La prima Sezione Penale della Cassazione ha annullato con rinvio l’ordinanza col quale il Tribunale di Sorveglianza de L’Aquila aveva concesso la semilibertà a Giuseppe Guglielmino, condannato all’ergastolo sin dal 1996 per plurimi reati di stampo mafioso, sei omicidi, soppressione di cadavere e detenzione illegale di armi. Questa sentenza dimostra che, anche dopo la caduta dell’ostatività, i paletti per la concessione dei benefici restano stringenti. Una dimostrazione di come furono strumentali gli allarmismi contro la Consulta che dichiarò incostituzionale il divieto assoluto dei benefici a chi non collabora con la giustizia. Così come, è un fatto, che le concessioni di tali benefici passano sempre a un vaglio accurato.

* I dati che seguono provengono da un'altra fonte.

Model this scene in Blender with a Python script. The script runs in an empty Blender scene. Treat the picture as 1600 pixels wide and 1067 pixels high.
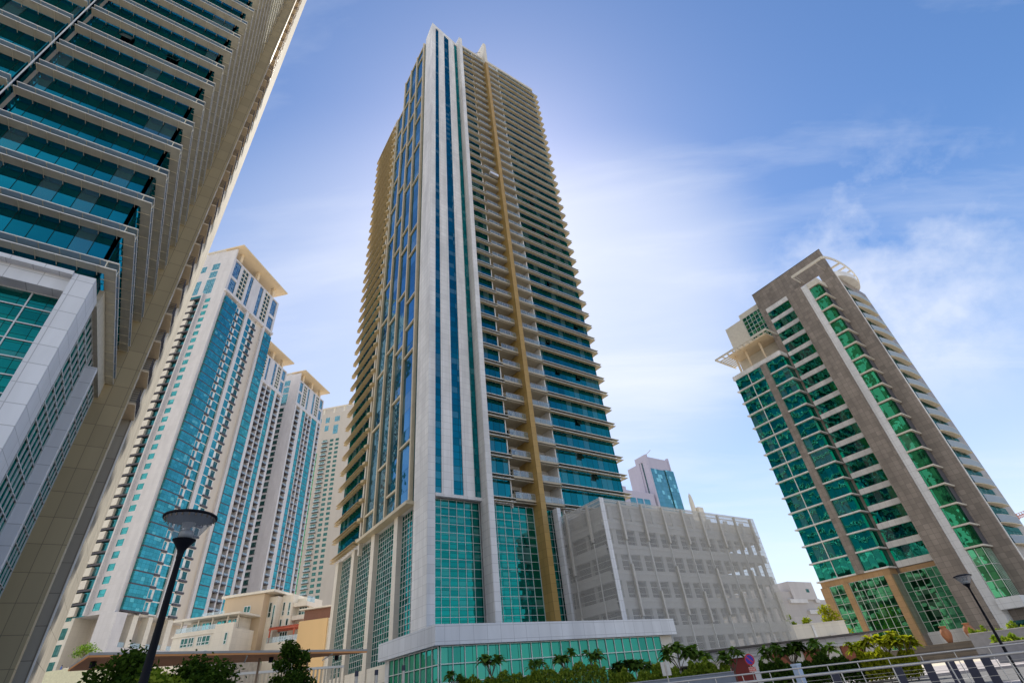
import bpy, math, random
import numpy as np
from mathutils import Matrix, Vector
random.seed(7); rng = np.random.default_rng(7)
SC = bpy.context.scene
COL = SC.collection
E = 1.3                                   # eye height of the photographer above the pavement
R = math.radians

# ------------------------------------------------------------------ camera
cam_d = bpy.data.cameras.new('camera'); cam = bpy.data.objects.new('camera', cam_d); COL.objects.link(cam)
SC.camera = cam
cam_d.sensor_width = 36.0; cam_d.lens = 36.0 * 764.886 / 1600.0
cam_d.clip_start = 0.1; cam_d.clip_end = 9000
_p, _r = 0.62590185, 0.112614628
_up0 = Vector((0, -math.sin(_p), math.cos(_p))); _rt0 = Vector((1, 0, 0)); _fw = Vector((0, math.cos(_p), math.sin(_p)))
_s, _c = math.sin(-_r), math.cos(_r)
_rt = _rt0 * _c + _up0 * _s
_up = _up0 * _c - _rt0 * _s
cam.matrix_world = Matrix(((_rt.x, _up.x, -_fw.x, 0), (_rt.y, _up.y, -_fw.y, 0), (_rt.z, _up.z, -_fw.z, E), (0, 0, 0, 1)))

# ------------------------------------------------------------------ sky, sun, exposure
SUN_EL, SUN_AZ = 50.0, -1.0               # azimuth measured from +Y towards +X
w = bpy.data.worlds.new('World'); SC.world = w; w.use_nodes = True
nt = w.node_tree; nt.nodes.clear()
def N(tree, t, **k):
    n = tree.nodes.new(t)
    for a, b in k.items(): setattr(n, a, b)
    return n
def math_node(tree, op, a, b=None, c=None, clamp=False):
    n = N(tree, 'ShaderNodeMath', operation=op); n.use_clamp = clamp
    for i, x in enumerate((a, b, c)):
        if x is None: continue
        if isinstance(x, (int, float)): n.inputs[i].default_value = x
        else: tree.links.new(x, n.inputs[i])
    return n.outputs[0]
sky = N(nt, 'ShaderNodeTexSky'); sky.sky_type = 'NISHITA'; sky.sun_disc = False
sky.sun_elevation = R(SUN_EL); sky.sun_rotation = R(SUN_AZ); sky.air_density = 1.0; sky.dust_density = 0.35; sky.ozone_density = 3.0
bg = N(nt, 'ShaderNodeBackground'); bg.inputs[1].default_value = 0.105
out = N(nt, 'ShaderNodeOutputWorld')
tc = N(nt, 'ShaderNodeTexCoord'); sep = N(nt, 'ShaderNodeSeparateXYZ'); nt.links.new(tc.outputs['Generated'], sep.inputs[0])
zc = math_node(nt, 'MAXIMUM', sep.outputs[2], 0.0)
zz = math_node(nt, 'ADD', zc, 0.22)
ux = math_node(nt, 'DIVIDE', sep.outputs[0], zz); uy = math_node(nt, 'DIVIDE', sep.outputs[1], zz)
comb = N(nt, 'ShaderNodeCombineXYZ'); nt.links.new(ux, comb.inputs[0]); nt.links.new(uy, comb.inputs[1])
mp = N(nt, 'ShaderNodeMapping'); nt.links.new(comb.outputs[0], mp.inputs[0])
mp.inputs['Rotation'].default_value = (0, 0, R(-28)); mp.inputs['Scale'].default_value = (0.6, 2.6, 1); mp.inputs['Location'].default_value = (3.1, 1.7, 0)
n1 = N(nt, 'ShaderNodeTexNoise'); n1.inputs['Scale'].default_value = 1.5; n1.inputs['Detail'].default_value = 9; n1.inputs['Roughness'].default_value = 0.58; n1.inputs['Distortion'].default_value = 0.35
nt.links.new(mp.outputs[0], n1.inputs[0])
r1 = N(nt, 'ShaderNodeMapRange'); r1.inputs[1].default_value = 0.50; r1.inputs[2].default_value = 0.82; r1.inputs[4].default_value = 0.48
nt.links.new(n1.outputs[0], r1.inputs[0])
# one bright bank of haze and cumulus low in the sky to the right of the big tower
def lobe(az, el, lo, hi, amt):
    d = Vector((math.sin(R(az)) * math.cos(R(el)), math.cos(R(az)) * math.cos(R(el)), math.sin(R(el))))
    vm = N(nt, 'ShaderNodeVectorMath', operation='DOT_PRODUCT'); nt.links.new(tc.outputs['Generated'], vm.inputs[0]); vm.inputs[1].default_value = d
    mr = N(nt, 'ShaderNodeMapRange'); mr.interpolation_type = 'SMOOTHSTEP'
    mr.inputs[1].default_value = math.cos(R(hi)); mr.inputs[2].default_value = math.cos(R(lo)); mr.inputs[4].default_value = amt
    nt.links.new(vm.outputs['Value'], mr.inputs[0]); return mr.outputs[0]
n2 = N(nt, 'ShaderNodeTexNoise'); n2.inputs['Scale'].default_value = 3.4; n2.inputs['Detail'].default_value = 9; n2.inputs['Roughness'].default_value = 0.6
nt.links.new(tc.outputs['Generated'], n2.inputs[0])
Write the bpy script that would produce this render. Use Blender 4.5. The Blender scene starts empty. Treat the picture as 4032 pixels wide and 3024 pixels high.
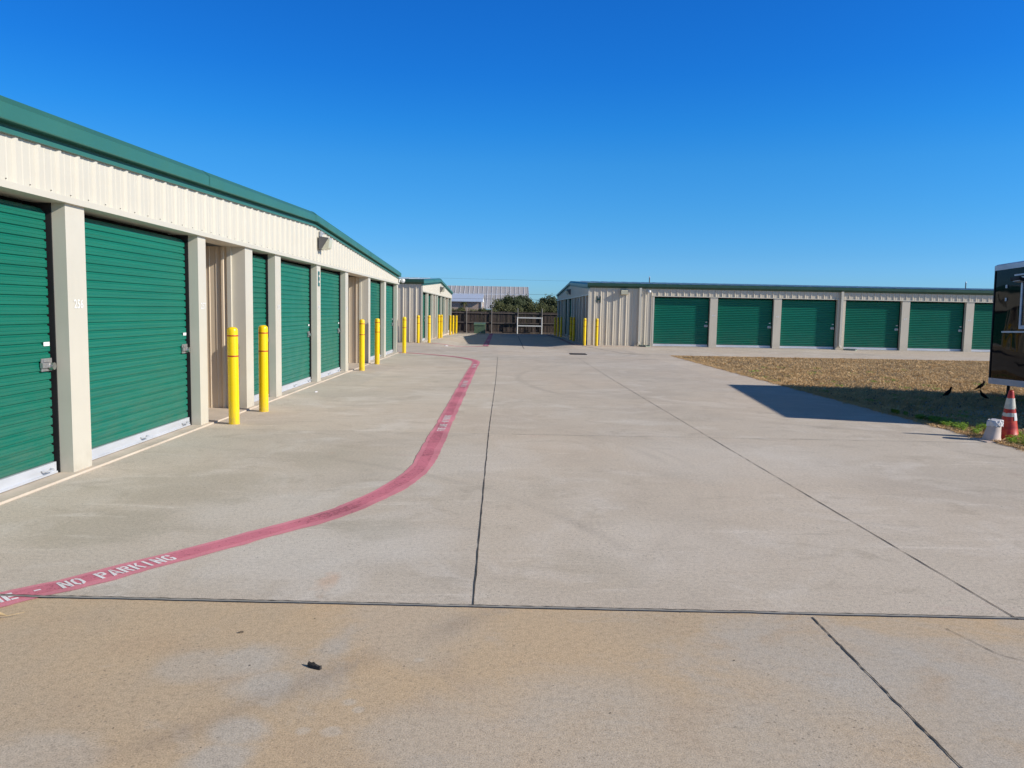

Guglielmino, ritenuto al vertice del clan Laudani (Mussi ri ficurinia), egemone del territorio nella provincia di Catania e su parte della provincia di Messina, aveva visto accogliere dal Tribunale aquilano la sua richiesta di semilibertà sulla base di buona condotta carceraria, percorso rieducativo regolare e disponibilità a svolgere attività socialmente utili. Il Procuratore Generale aveva però impugnato quei rilievi, segnalando come fossero stati ignorati i pareri negativi della Direzione Distrettuale Antimafia di Catania (26 settembre 2023 e 13 agosto 2024) e la relazione del Nucleo investigativo dei Carabinieri di Catania del 13 febbraio 2023, in cui si evidenziava la persistenza dei collegamenti mafiosi e un tenore di vita familiare sproporzionato rispetto alle fonti lecite.

Sul piano normativo, la Corte ricorda l’intervento del decreto legge 162/ 2022, convertito nella legge 199/ 2022, che separa nettamente i detenuti collaboranti da quelli non collaboranti: per questi ultimi, col reato di associazione mafiosa, è scattato un onere di “istruttoria rafforzata”

per dimostrare non solo il ravvedimento e l’impegno civile, ma soprattutto l’assenza di collegamenti attuali e di ogni rischio di ripristino dei legami criminali. Chi, come Guglielmino, ha commesso i fatti prima della data di entrata in vigore del decreto – e perciò non rientra nelle nuove modalità più gravose – beneficia tuttavia di taluni alleggerimenti procedurali, a patto che il giudice ne verifichi compiutamente le condizioni.

La Cassazione punta il dito contro la formulazione sintetica e “apodittica” adottata dal Tribunale di Sorveglianza: le motivazioni sulla mancata valutazione degli elementi negativi (pareri Dda e relazione Carabinieri), sulla carenza di prove di definitiva dissociazione mafiosa e sul rischio di riattivazione di contatti criminosi sono giudicate insufficienti. Al medesimo modo vengono bollati come “programmi solo prospettati” i progetti di risarcimento alle vittime e di giustizia riparativa, non sostenuti da concreti atti di impegno. Inoltre, la Corte sottolinea come, per la concessione della semilibertà, non basti la buona condotta in carcere, ma occorra anche la “presa di coscienza” attraverso un’analisi critica del passato e un concreto ravvedimento, elementi richiamati dalla giurisprudenza di legittimità sin dal 1993. La decisione di revocare il regime di alta sicurezza (41 bis) nel 2010 e l’assenza di carichi pendenti non possono compensare l’omessa istruttoria su queste premesse fondamentali.

Per queste ragioni la Cassazione ha annullato l’ordinanza impugnata e ha disposto il rinvio per un nuovo giudizio al Tribunale di Sorveglianza de L’Aquila, invitando il giudice di secondo grado a integrare la motivazione sui punti segnalati, in particolare a verificare in modo puntuale l’attualità dei collegamenti con la criminalità organizzata e il reale percorso di ravvedimento dell’interessato.